Collins called the FBI inquiry into the allegations against Kavanaugh "thorough." Collins said rumors that only the four people Ford mentioned in her testimony were interviewed were not true, saying she had read "12 different interviews" in the FBI report.

Dickerson pointed out the counter-argument is that 12 is "still a limited number," Collins said to "keep in mind" that Ford testified before the Senate Judiciary Committee for "hours." Collins said she found Ford's testimony "very compelling," but the people Ford said were at the party "offered no corroboration."

"I am convinced that Dr. Ford believes what she told us and that she was the victim as a survivor of sexual assault and that, that has been a trauma that has stayed with her for her entire life," Collins said. "But we have a presumption of innocence in this country. And when I looked at the lack of any corroborating evidence, including no evidence from her very best friend who was present at the party, I could not conclude that Brett Kavanaugh was her assailant."

Collins said she does believe Kavanaugh "drank too much in high school," but none of the people interviewed in the FBI background check "brought forth evidence" to support that he drinks regularly to excess or uses drugs.

"I mean, it's clear he drank in high school," Collins said. "The question that was the important question was, was he a blackout drunk? And he said that that was not the case and the testimony that we had in the interviews did not support that contention."

Collins said Kavanaugh's testimony was "very powerful," especially his "anger and anguish," given that he was accused of "being involved in gang rapes of women." "I mean, that is a devastating allegation," Collins said.

"So I think it was understandable that he was reacting as a human being as a father, as a father of two young girls," Collins said. "But I will say that I thought his questioning — with the questioning with the senators, that he went over the line and I was glad that he apologized to Amy Klobuchar in particular."

Collins' Republican colleague, Sen. Lisa Murkowski of Alaska, said Friday she would be voting against Kavanaugh. When announcing her decision, Dickerson said Murkowski appeared to zero in on the conclusion that Kavanaugh's behavior was partisan, and the Supreme Court needs to remain impartial. 

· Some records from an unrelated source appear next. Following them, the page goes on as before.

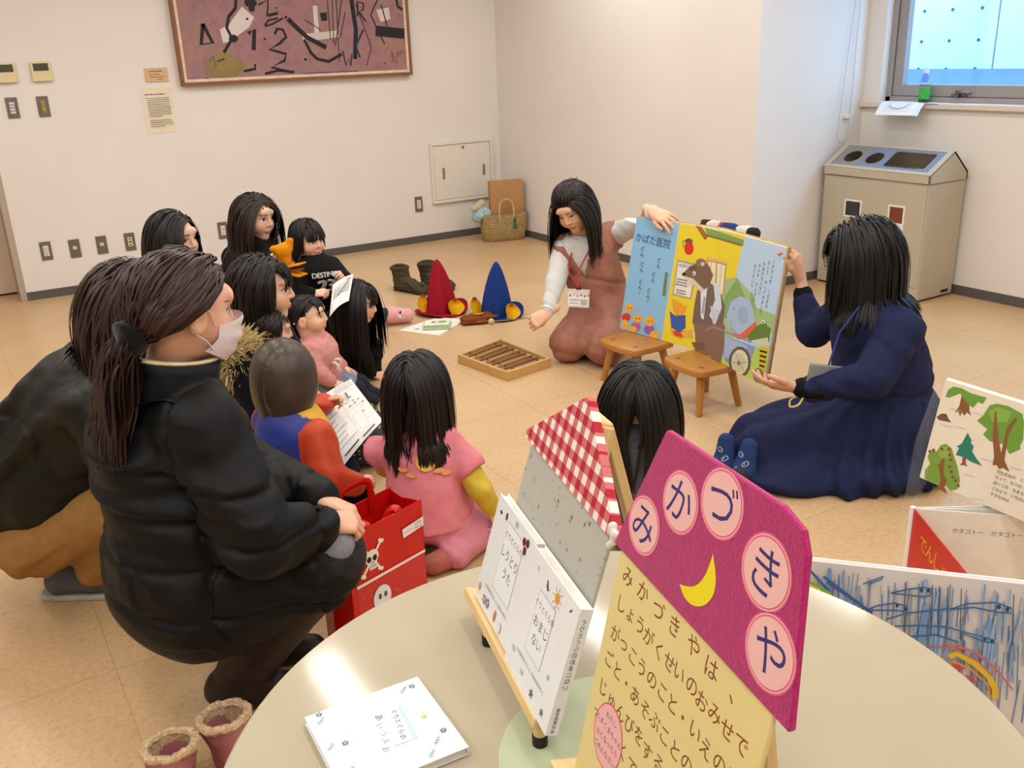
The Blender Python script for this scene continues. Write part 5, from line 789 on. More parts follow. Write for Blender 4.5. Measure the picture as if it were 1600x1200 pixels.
p = Print(z0=.0143); p.poly([(.055, .048), (.125, .048), (.125, .150), (.055, .150)], '6d6f78'); p.poly([(.0556, .0486), (.1244, .0486), (.1244, .1494), (.0556, .1494)], 'edeff1')
p.text('ぐりとぐらの', .09, .133, .0115, INK); p.text('しりとり', .09, .108, .018, INK); p.text('うた', .095, .083, .018, INK); p.text('なかがわりえこ と やまわきゆりこ', .082, .036, .0065, '5b5f6c')
p.ell(.022, .148, .005, .003, '4a4a50', 9); p.ell(.045, .152, .004, .006, '8c2f34', 10); 
for q in range(6): p.ell(.082+.004*(q % 3), .157+.004*(q//3), .0012, .0012, INK, 6)
for x, y in ((.122, .152), (.134, .155), (.13, .142)): p.ell(x, y, .0055, .006, '6b2430', 12)
p.ell(.012, .022, .005, .006, 'e09a5c', 12); flower(p, .04, .016, .005, 'b9858c'); flower(p, .055, .018, .005, '6f7f9a'); p.ell(.09, .018, .004, .009, 'c98a5e', 10); p.ell(.115, .014, .006, .008, 'c9cdd2', 12); p.ell(.115, .014, .005, .007, 'edeff1', 12)
p.build('cover_print', ta)
tb = hard_book('white picture book of spells with lettered spine, right of the two on the ledge', M1 @ T(.1835, -.002, .003), .1605, .172, .017)
p = Print(z0=.0173); p.poly([(.05, .05), (.105, .05), (.105, .135), (.05, .135)], '6d6f78'); p.poly([(.0506, .0506), (.1044, .0506), (.1044, .1344), (.0506, .1344)], 'edeff1')
p.text('ぐりとぐらの', .078, .118, .0105, INK); p.text('おまじ', .078, .096, .0165, INK); p.text('ない', .078, .074, .0165, INK); p.text('なかがわりえこ と やまわきゆりこ', .08, .036, .0065, '5b5f6c')
p.ell(.10, .15, .007, .007, 'd9a03a', 12); [p.line([(.10+.009*math.cos(a), .15+.009*math.sin(a)), (.10+.014*math.cos(a), .15+.014*math.sin(a))], .0014, 'd9a03a') for a in np.linspace(0, 6.28, 9)[:-1]]
p.poly([(.062, .150), (.072, .146), (.078, .150), (.07, .143)], '4a4d52'); p.line([(.064, .155), (.07, .146)], .003, '4a4d52'); p.line([(.03, .157), (.032, .150)], .0015, '9a9aa0'); star(p, .10, .016, .007, '5d6a78'); star(p, .138, .016, .006, '6b7683'); p.ell(.06, .02, .006, .003, 'd2c7a4', 10); p.ell(.02, .03, .006, .004, 'c9cdd2', 10); p.line([(.138, .155), (.143, .16)], .002, '4a4d52'); p.ell(.13, .06, .0035, .0035, 'b9c0c8', 8)
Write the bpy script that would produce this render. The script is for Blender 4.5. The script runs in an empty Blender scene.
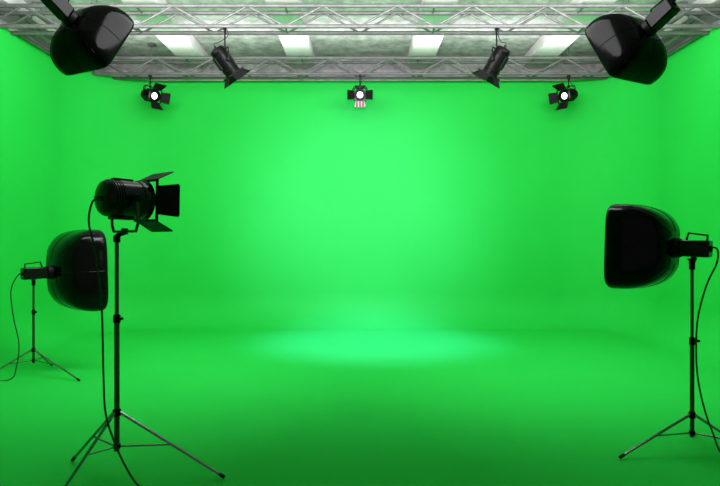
import bpy, math
from mathutils import Vector, Matrix
S=bpy.context.scene
C=S.collection
S.view_settings.view_transform='Standard'
S.view_settings.look='None'

# ---------------------------------------------------------------- materials
def mat(name,col,rough=0.5,metal=0.0,spec=0.5,emit=None,es=0.0,noise=None,bump=None,coat=0.0):
    m=bpy.data.materials.new(name); m.use_nodes=True
    nt=m.node_tree; b=nt.nodes['Principled BSDF']
    b.inputs['Base Color'].default_value=(*col,1)
    b.inputs['Roughness'].default_value=rough
    b.inputs['Metallic'].default_value=metal
    b.inputs['Specular IOR Level'].default_value=spec
    b.inputs['Coat Weight'].default_value=coat
    b.inputs['Coat Roughness'].default_value=0.15
    if emit:
        b.inputs['Emission Color'].default_value=(*emit,1)
        b.inputs['Emission Strength'].default_value=es
    tc=nt.nodes.new('ShaderNodeTexCoord')
    if noise:
        sc,lo,hi,det=noise
        n=nt.nodes.new('ShaderNodeTexNoise'); n.inputs['Scale'].default_value=sc; n.inputs['Detail'].default_value=det
        n.inputs['Roughness'].default_value=0.65
        r=nt.nodes.new('ShaderNodeValToRGB')
        r.color_ramp.elements[0].position=0.35; r.color_ramp.elements[1].position=0.65
        r.color_ramp.elements[0].color=(*lo,1); r.color_ramp.elements[1].color=(*hi,1)
        nt.links.new(tc.outputs['Object'],n.inputs['Vector'])
        nt.links.new(n.outputs['Fac'],r.inputs['Fac'])
        nt.links.new(r.outputs['Color'],b.inputs['Base Color'])
    if bump:
        sc,st=bump
        n=nt.nodes.new('ShaderNodeTexNoise'); n.inputs['Scale'].default_value=sc; n.inputs['Detail'].default_value=4
        bp=nt.nodes.new('ShaderNodeBump'); bp.inputs['Strength'].default_value=st; bp.inputs['Distance'].default_value=0.01
        nt.links.new(tc.outputs['Object'],n.inputs['Vector'])
        nt.links.new(n.outputs['Fac'],bp.inputs['Height'])
        nt.links.new(bp.outputs['Normal'],b.inputs['Normal'])
    return m
GREEN=mat('chroma_green_paint',(0.02,0.5,0.065),0.7,spec=0.12,noise=(0.8,(0.017,0.54,0.063),(0.019,0.56,0.067),3))
CONC=mat('raw_concrete',(0.5,0.5,0.5),0.9,noise=(5.0,(0.34,0.305,0.33),(0.74,0.68,0.72),12),bump=(22,0.8))
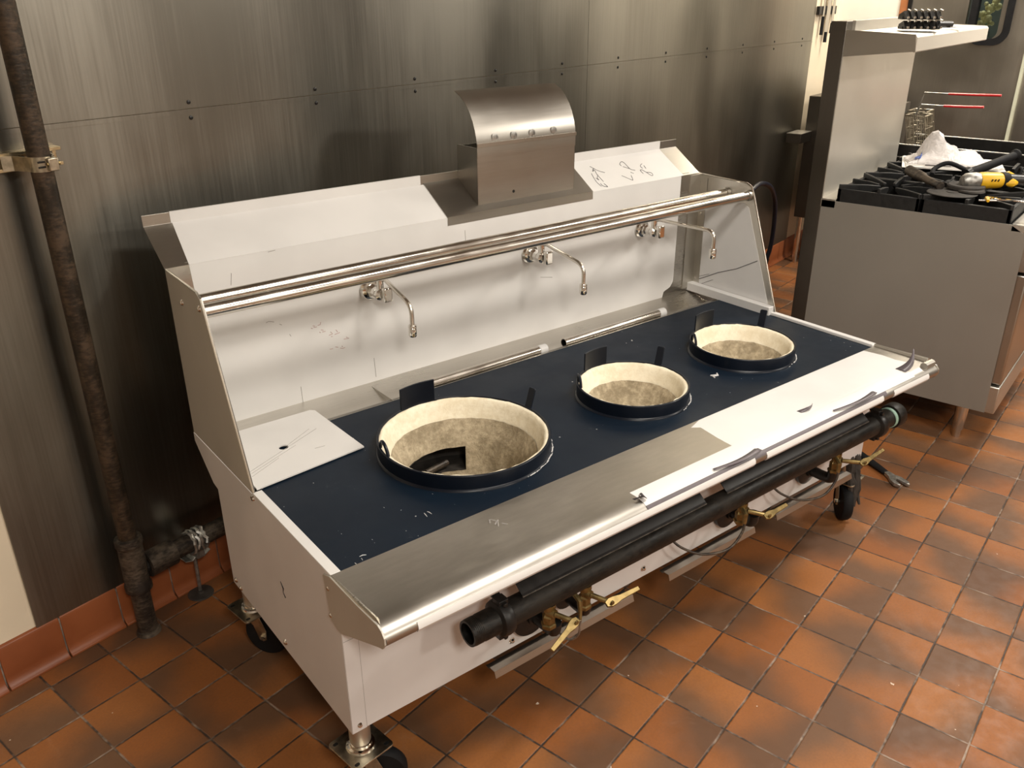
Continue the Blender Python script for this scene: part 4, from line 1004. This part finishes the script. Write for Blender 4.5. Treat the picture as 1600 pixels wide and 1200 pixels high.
basket(2.33, 'wire fry basket whose red handle is the lower one, nearer the grey riser', .212, .47, .30)
basket(2.51, 'wire fry basket whose red handle is the upper one, behind the other', .250, .50, .27, .60)

# ================================================================== background by the white opening
kt = thing('steel_cabinet', 'dark steel cabinet on legs against the back wall beyond the gas range', 'cabinet', (3.3, 1.40, 0))
def km(): return MB().at((-3.3, -1.40, 0))
km().box(3.30, 3.66, .98, 1.452, .305, 1.055).build('body', 'darksteel', kt, bevel=.003)
km().prism([(1.385, 1.055), (1.360, 1.135), (1.30, 1.145), (1.05, 1.145), (1.05, 1.055)], 'x', 3.31, 3.64).build('top_guard', 'darksteel', kt, smooth=False)
km().box(3.13, 3.30, 1.41, 1.500, .790, .846).build('side_shelf', 'darksteel', kt, bevel=.002)
km().box(3.128, 3.30, 1.408, 1.500, .846, .849).build('shelf_top', 'steelv', kt, smooth=False)
for x, y in ((3.33, 1.42), (3.62, 1.42), (3.33, 1.01), (3.62, 1.01)): km().tube([(x, y, 0), (x, y, .02), (x, y, .31)], [.016, .018, .018], 14).build('leg', 'rod', kt)
kr = thing('knife_rack', 'black magnetic bar holding blades on the white wall', 'knife rack', (3.50, 1.52, 1.51))
MB().box(-.09, .20, -.020, .0, 0, .048).build('bar', 'black', kr, bevel=.002)
def knife(x, wd, zlo, zhi, hl, label):
    k = thing('knife', label, 'knife', (x, 1.497, 1.53), 0, 'knives on the magnetic bar')
    MB().prism([(-wd/2, -.02+zlo), (wd/2, -.02+zlo), (wd/2, zhi-.04), (wd*.1, zhi), (-wd/2, zhi-.02)], 'y', -.0012, .0012).build('blade', 'steelv', k, smooth=False)
    MB().tube([(0, 0, zlo-.02), (0, 0, zlo-.02-hl)], [.009, .011], 10).build('handle', 'rubber', k)
knife(3.475, .022, -.01, .25, .105, 'narrow knife with a black handle hanging leftmost on the bar')
knife(3.555, .060, -.10, .30, .06, 'wide steel blade hanging in the middle of the bar')
knife(3.640, .040, -.05, .26, .06, 'slim steel blade hanging rightmost on the bar')
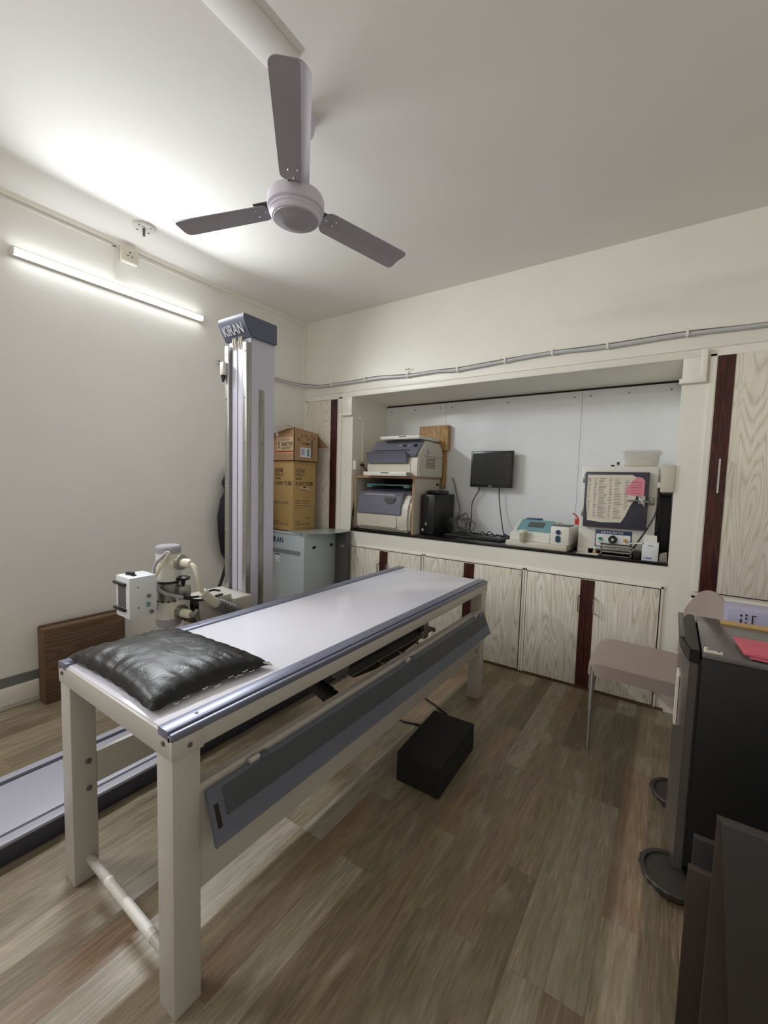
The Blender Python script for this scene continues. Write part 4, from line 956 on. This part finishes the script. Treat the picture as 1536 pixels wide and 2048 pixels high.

Collins said Kavanaugh's nomination to the federal court in 2004 was held up by Democrats, and she did not think it affected his decisions in 12 years on the D.C. circuit court. 

Collins said she felt some Democrats wanted to "use" Ford, and that "really saddens me." She said she believes Ford's allegations could have been investigated "thoroughly" without her having to come forward publicly. 

"I do not think the system treated her well," Collins said.